* WHAT IS ASKED:
Exactly the lines from the first line of the records to the line holding "print(COUNT)" should be duplicated, and nothing more; pictures stay out.

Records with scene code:
§

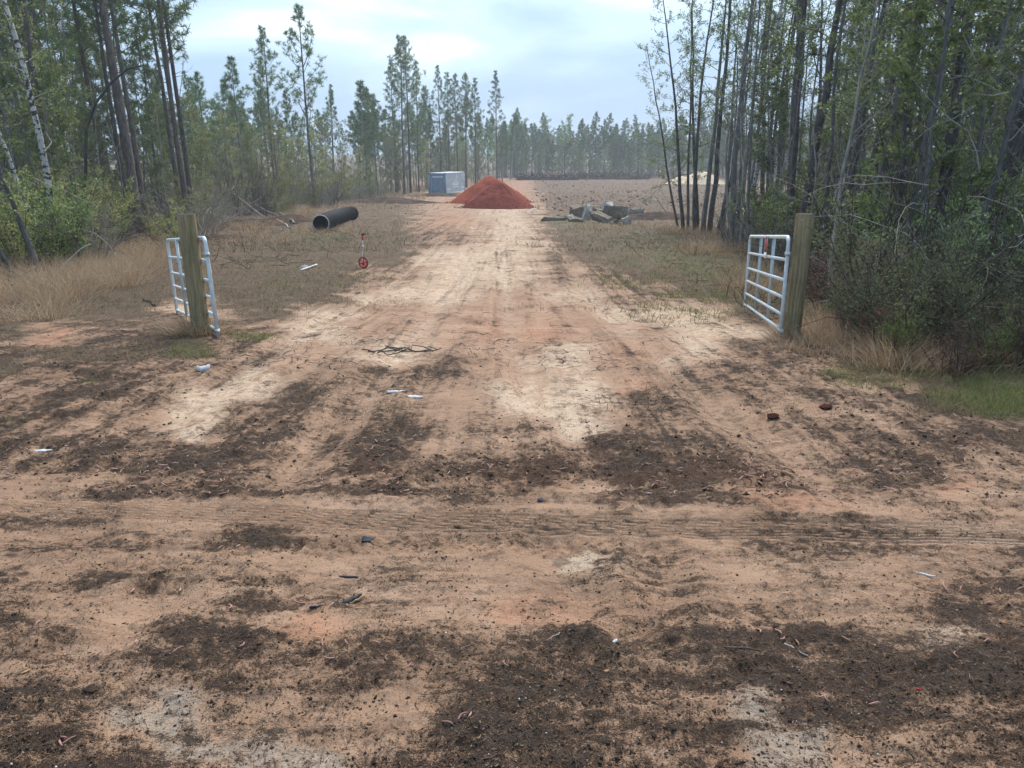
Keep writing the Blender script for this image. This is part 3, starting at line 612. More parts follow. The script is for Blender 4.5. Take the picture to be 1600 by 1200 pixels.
woods(zl(-1.6, 3, 34, 78), [('shrub_bare0', 1.2, 2.1), ('shrub_bare1', 1.0, 1.7), ('shrub_green2', .9, 1.4), ('shrub_bare0', 1.2, 2.0)], 600, 'bare_shrub', 'tall grey twiggy brush between the left gate post and the black pipe', 'grey brush behind the left gate', 1.5, (285, 640), 'shrub', maxn=56)
woods(zr(-.3, 9, 12, 44), [('bare2', .6, 1.2), ('bare0', .6, 1.1), ('bare2', .6, 1.2)], 600, 'bare_tree', 'thin grey leafless stem crowded behind the right gate', 'thin grey stems behind the right gate', 1.0, (1100, 1660), maxn=60)
woods(zl(-3.2, .5, 28, 60), [('shrub_bare0', .8, 1.4), ('shrub_bare1', .7, 1.2), ('shrub_green2', .5, .8)], 500, 'bare_shrub', 'low grey twiggy bush in the dry grass left of the black pipe', 'low twiggy bushes left of the pipe', 1.4, (240, 470), 'shrub', maxn=28)
print(COUNT)

# ------------------------------------------------------------------ materials of built things
def m_plain(name, col, rough=.6, spec=.4, metal=0, var=.25, scale=8, bd=.003, dirt=None, dirt_lo=.55):
    m = mat(name); t = NT(m); P = t.pos(); n1 = t.noise(P, scale, 6, .65)
    c = t.mix(t.step(n1, .3, .75), tuple(x * (1 - var) for x in col), tuple(min(1, x * (1 + var)) for x in col))
    if dirt: c = t.mix(t.math('MULTIPLY', t.step(t.noise(P, scale * .6, 7, .7), dirt_lo, dirt_lo + .15), .75), c, dirt)
    t.done(c, rough, spec, metal, t.noise(P, scale * 8, 4), bd); return m
M['galvanised'] = m_plain('galvanised', (.50, .57, .58), .42, .5, .35, .14, 22, .001, (.27, .30, .30), .6)
M['gate_paint'] = m_plain('gate_paint', (.60, .67, .68), .45, .5, .1, .12, 18, .001, (.36, .38, .36), .62)
def m_post():
    m = mat('post_wood'); t = NT(m); g = t.noise(t.pos((34, 34, 2.2)), 1.0, 7, .7); b = t.noise(t.pos(), 3, 5, .6)
    c = t.ramp(g, [(.3, (.15, .115, .062)), (.5, (.28, .225, .125)), (.7, (.41, .345, .215))])
    c = t.mix(t.math('MULTIPLY', t.step(b, .46, .66), .6), c, (.15, .155, .075))
    c = t.mix(t.math('MULTIPLY', t.step(t.noise(t.pos((60, 60, 1.4)), 1.0, 3), .62, .68), .8), c, (.055, .04, .025))
    t.done(c, .85, .2, bump=g, bd=.012); return m
M['post_wood'] = m_post()
M['end_grain'] = m_plain('end_grain', (.075, .068, .055), .9, .1, 0, .4, 30)
M['sign_red'] = m_plain('sign_red', (.42, .035, .04), .5, .4, 0, .15, 20)
M['paper'] = m_plain('paper', (.55, .56, .57), .7, .2, 0, .12, 30)
M['white_paint'] = m_plain('white_paint', (.80, .80, .80), .5, .4, 0, .05, 15)
M['container_blue'] = m_plain('container_blue', (.20, .30, .40), .55, .4, 0, .18, 2.2, .002, (.10, .125, .145), .58)
M['container_blue_lit'] = m_plain('container_blue_lit', (.52, .57, .59), .55, .4, 0, .12, 1.6, .002, (.19, .215, .225), .58)  # lit side of the same container, its light put into a paler colour
M['container_roof'] = m_plain('container_roof', (.42, .47, .52), .5, .5, .1, .12, 1.2, .002, (.26, .24, .22), .6)
M['dark_steel'] = m_plain('dark_steel', (.05, .06, .075), .6, .4, .2, .3, 6)
M['black_plastic'] = m_plain('black_plastic', (.012, .014, .018), .75, .12, 0, .3, 5, .002, (.05, .045, .04), .63)
M['rim_plastic'] = m_plain('rim_plastic', (.55, .55, .53), .6, .3, 0, .1, 8)
M['wheel_red'] = m_plain('wheel_red', (.62, .03, .03), .4, .5, 0, .1, 20)
M['rubber'] = m_plain('rubber', (.02, .02, .02), .8, .3)
M['tube_white'] = m_plain('tube_white', (.72, .70, .66), .45, .4, .1, .06, 20)
M['charred'] = m_plain('charred', (.035, .04, .05), .7, .35, 0, .4, 30, .004)
M['split_wood'] = m_plain('split_wood', (.42, .27, .13), .8, .2, 0, .2, 40)
M['dead_pale'] = m_plain('dead_pale', (.42, .39, .35), .85, .2, 0, .25, 9, .004, (.16, .13, .10), .55)
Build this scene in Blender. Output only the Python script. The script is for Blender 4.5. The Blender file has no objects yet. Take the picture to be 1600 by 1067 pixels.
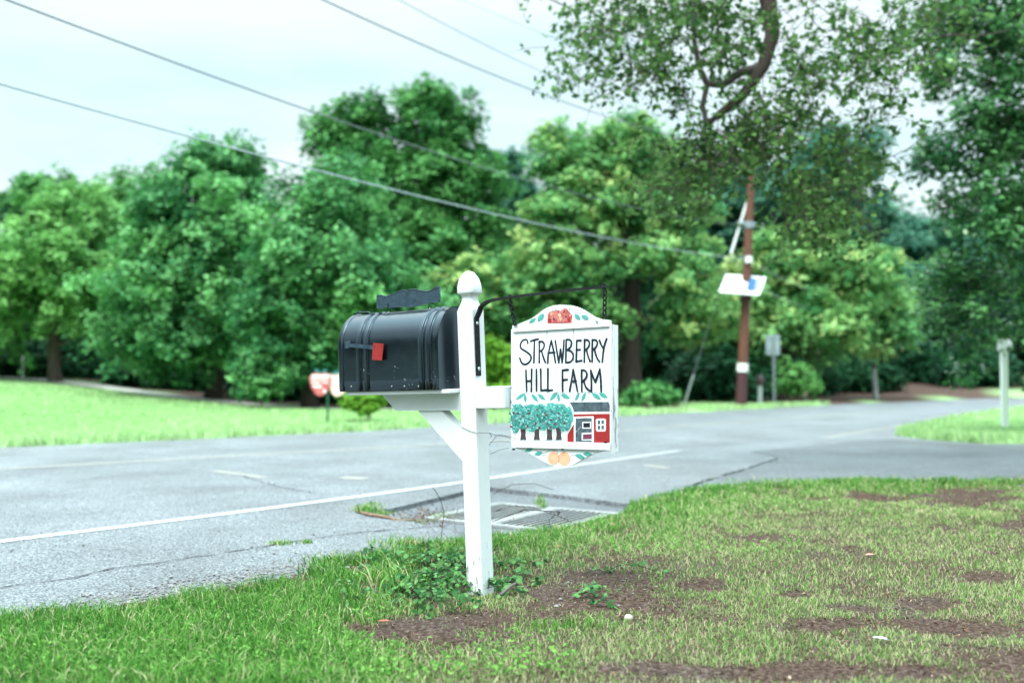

§

* SOLUTION TO THIS EXERCISE:
Keep writing the Blender script for this image. This is part 3, starting at line 612. More parts follow. The script is for Blender 4.5. Take the picture to be 1600 by 1200 pixels.
woods(zl(-1.6, 3, 34, 78), [('shrub_bare0', 1.2, 2.1), ('shrub_bare1', 1.0, 1.7), ('shrub_green2', .9, 1.4), ('shrub_bare0', 1.2, 2.0)], 600, 'bare_shrub', 'tall grey twiggy brush between the left gate post and the black pipe', 'grey brush behind the left gate', 1.5, (285, 640), 'shrub', maxn=56)
woods(zr(-.3, 9, 12, 44), [('bare2', .6, 1.2), ('bare0', .6, 1.1), ('bare2', .6, 1.2)], 600, 'bare_tree', 'thin grey leafless stem crowded behind the right gate', 'thin grey stems behind the right gate', 1.0, (1100, 1660), maxn=60)
woods(zl(-3.2, .5, 28, 60), [('shrub_bare0', .8, 1.4), ('shrub_bare1', .7, 1.2), ('shrub_green2', .5, .8)], 500, 'bare_shrub', 'low grey twiggy bush in the dry grass left of the black pipe', 'low twiggy bushes left of the pipe', 1.4, (240, 470), 'shrub', maxn=28)
print(COUNT)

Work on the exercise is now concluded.